Unlike the concentration camps, six extermination camps were established between 1941 and 1943 with only one purpose: to exterminate the Jews. A total of three million Jews were murdered in these camps.

The extermination camps can be divided into two groups: the “pure” extermination camps and the combined extermination- and concentration camps.

“Pure" extermination camps:

Chelmno and the Operation Reinhard camps.
Four camps, Belzec, Sobibor, Treblinka (the Operation Reinhard camps) and Chelmno were all “pure” extermination facilities. Only a few hundred Jews survived their encounter with these four extermination camps.

Combined camps: Auschwitz-Birkenau and Majdanek

Both of these camps were originally concentration camps. In time, however, they were included in the organised mass murder of the Jews, following the construction of gas chambers. Only one in every fourth of the Jews that arrived in these camps was selected for forced labour – the rest were gassed to death immediately upon arrival.
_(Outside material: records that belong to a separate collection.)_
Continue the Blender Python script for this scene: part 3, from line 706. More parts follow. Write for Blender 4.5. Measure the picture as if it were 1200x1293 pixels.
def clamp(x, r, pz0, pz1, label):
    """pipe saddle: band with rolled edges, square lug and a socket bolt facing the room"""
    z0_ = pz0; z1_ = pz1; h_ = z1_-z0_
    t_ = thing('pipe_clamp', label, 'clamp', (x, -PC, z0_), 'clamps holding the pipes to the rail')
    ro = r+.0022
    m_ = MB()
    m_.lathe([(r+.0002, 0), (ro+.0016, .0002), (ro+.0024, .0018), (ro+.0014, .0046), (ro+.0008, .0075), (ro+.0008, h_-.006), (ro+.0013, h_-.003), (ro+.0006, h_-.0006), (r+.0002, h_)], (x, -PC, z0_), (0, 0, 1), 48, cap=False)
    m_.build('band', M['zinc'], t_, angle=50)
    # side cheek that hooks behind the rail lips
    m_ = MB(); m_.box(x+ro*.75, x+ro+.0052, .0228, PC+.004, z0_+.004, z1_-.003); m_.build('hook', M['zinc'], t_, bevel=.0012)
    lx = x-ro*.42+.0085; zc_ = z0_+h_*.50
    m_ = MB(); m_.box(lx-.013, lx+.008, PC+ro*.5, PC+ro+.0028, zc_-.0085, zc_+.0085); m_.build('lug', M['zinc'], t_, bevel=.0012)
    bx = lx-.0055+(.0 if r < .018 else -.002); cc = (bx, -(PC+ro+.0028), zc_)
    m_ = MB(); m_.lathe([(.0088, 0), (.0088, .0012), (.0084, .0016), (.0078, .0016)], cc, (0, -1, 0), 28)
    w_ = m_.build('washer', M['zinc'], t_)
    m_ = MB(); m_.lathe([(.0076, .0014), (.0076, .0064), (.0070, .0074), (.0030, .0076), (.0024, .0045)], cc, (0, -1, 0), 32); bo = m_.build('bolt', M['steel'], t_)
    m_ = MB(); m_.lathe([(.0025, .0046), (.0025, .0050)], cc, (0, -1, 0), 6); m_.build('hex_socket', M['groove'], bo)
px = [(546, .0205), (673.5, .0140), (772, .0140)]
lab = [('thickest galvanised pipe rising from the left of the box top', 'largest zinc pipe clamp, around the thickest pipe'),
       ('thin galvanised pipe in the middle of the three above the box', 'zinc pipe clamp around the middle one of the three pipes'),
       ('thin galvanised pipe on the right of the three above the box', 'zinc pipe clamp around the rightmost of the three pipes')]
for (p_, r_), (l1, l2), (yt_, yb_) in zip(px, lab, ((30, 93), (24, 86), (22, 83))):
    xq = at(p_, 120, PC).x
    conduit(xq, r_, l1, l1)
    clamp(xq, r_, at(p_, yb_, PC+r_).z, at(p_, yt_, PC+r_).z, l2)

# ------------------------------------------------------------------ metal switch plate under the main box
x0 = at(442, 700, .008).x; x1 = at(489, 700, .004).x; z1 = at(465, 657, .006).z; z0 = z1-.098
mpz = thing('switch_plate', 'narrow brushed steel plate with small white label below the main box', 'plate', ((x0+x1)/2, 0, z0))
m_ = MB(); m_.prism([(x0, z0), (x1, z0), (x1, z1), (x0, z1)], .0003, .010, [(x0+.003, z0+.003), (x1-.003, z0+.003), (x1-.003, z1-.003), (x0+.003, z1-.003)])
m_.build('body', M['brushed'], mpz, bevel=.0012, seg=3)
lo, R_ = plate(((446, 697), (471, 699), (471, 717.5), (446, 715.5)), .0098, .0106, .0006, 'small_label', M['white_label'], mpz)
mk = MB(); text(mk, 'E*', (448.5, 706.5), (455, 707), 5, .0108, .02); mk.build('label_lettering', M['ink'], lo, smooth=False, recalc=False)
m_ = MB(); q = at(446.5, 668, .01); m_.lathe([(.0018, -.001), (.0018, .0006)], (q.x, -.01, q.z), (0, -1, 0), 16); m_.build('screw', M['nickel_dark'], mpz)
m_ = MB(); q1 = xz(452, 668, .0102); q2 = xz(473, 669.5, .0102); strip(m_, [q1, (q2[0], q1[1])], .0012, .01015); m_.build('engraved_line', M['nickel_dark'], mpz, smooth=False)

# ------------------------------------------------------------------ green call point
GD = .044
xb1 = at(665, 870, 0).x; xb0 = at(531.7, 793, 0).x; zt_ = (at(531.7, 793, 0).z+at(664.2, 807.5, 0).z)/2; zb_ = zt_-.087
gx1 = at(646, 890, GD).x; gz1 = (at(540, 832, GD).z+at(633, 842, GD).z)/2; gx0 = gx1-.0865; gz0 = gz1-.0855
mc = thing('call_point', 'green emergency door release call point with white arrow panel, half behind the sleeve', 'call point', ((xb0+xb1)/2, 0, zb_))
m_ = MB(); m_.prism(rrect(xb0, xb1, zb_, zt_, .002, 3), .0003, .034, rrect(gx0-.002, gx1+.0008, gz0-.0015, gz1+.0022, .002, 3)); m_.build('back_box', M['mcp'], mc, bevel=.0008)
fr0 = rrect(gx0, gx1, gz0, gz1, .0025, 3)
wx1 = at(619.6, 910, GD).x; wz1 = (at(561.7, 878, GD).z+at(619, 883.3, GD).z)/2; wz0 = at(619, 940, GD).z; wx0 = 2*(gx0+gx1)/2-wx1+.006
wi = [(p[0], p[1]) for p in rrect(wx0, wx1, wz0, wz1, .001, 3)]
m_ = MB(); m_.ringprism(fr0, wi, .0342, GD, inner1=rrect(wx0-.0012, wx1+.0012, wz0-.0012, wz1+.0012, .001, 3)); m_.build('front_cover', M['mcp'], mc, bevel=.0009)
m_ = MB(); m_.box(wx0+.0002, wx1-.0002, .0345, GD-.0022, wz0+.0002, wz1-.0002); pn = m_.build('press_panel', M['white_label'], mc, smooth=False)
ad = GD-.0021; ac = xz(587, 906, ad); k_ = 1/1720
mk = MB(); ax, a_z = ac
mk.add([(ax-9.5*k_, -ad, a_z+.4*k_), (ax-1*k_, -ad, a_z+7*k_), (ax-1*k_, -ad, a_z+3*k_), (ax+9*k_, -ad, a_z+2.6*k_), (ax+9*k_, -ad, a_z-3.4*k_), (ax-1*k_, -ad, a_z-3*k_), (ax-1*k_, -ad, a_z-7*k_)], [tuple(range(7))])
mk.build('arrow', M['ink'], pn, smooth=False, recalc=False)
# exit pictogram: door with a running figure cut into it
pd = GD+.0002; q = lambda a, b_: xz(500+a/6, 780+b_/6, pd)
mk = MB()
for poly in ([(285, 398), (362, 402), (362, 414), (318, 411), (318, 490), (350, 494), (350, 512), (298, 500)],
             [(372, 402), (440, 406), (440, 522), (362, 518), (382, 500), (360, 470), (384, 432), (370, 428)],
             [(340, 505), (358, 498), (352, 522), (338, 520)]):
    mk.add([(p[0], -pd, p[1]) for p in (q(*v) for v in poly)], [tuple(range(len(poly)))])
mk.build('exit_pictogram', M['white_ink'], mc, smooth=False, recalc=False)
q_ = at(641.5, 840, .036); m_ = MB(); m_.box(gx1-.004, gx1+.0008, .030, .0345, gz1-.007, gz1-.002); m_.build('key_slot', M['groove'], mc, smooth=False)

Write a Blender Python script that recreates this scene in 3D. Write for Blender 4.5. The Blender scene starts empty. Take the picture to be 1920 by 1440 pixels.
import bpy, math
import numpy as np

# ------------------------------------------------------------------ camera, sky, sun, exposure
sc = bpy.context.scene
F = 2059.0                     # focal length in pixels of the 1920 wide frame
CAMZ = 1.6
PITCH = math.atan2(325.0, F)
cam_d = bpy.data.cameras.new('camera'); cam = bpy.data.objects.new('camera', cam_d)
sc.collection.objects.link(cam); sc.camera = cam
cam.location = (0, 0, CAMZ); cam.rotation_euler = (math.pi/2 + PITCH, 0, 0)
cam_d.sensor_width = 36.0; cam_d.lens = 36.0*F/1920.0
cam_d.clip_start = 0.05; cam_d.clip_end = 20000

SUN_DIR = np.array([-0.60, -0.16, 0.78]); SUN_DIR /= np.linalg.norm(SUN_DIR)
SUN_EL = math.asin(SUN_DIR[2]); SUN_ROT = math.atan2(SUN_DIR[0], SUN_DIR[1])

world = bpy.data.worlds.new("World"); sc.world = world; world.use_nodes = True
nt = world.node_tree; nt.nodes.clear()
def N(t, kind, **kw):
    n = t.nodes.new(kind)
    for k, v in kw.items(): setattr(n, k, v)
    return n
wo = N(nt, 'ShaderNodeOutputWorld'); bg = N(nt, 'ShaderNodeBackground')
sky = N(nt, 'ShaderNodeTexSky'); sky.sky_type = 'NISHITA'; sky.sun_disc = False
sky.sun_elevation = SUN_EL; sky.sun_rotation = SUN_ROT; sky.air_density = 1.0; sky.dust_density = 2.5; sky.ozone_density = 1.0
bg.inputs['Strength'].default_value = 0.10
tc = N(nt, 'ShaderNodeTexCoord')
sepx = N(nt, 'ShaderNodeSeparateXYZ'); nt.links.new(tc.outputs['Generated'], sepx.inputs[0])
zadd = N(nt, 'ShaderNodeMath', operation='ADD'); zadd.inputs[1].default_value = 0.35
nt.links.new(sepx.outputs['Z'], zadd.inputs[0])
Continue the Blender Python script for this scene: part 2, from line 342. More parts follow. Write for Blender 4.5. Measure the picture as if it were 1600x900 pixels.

At least one million Jews were killed in Auschwitz and between 60,000 and 80,000 Jews in Majdanek."
(http://www.holocaust-education.dk/lejre/koncudd.asp)

What a is a ghetto?

“During World War II, ghettos were city districts (often enclosed) in which the Germans concentrated the municipal and sometimes regional Jewish population and forced them to live under miserable conditions. Ghettos isolated Jews by separating Jewish communities from the non-Jewish population and from other Jewish communities. The Germans established at least 1,000 ghettos in German-occupied and annexed Poland and the Soviet Union alone. German occupation authorities established the first ghetto in Poland in Piotrków Trybunalski in October 1939.
There were three types of ghettos: closed ghettos, open ghettos, and destruction ghettos.
The largest ghetto in Poland was the Warsaw ghetto, where over 400,000 Jews were crowded into an area of 1.3 square miles. Other major ghettos were established in the cities of Lodz, Krakow, Bialystok, Lvov, Lublin, Vilna, Kovno, Czestochowa, and Minsk. Tens of thousands of western European Jews were also deported to ghettos in the east.”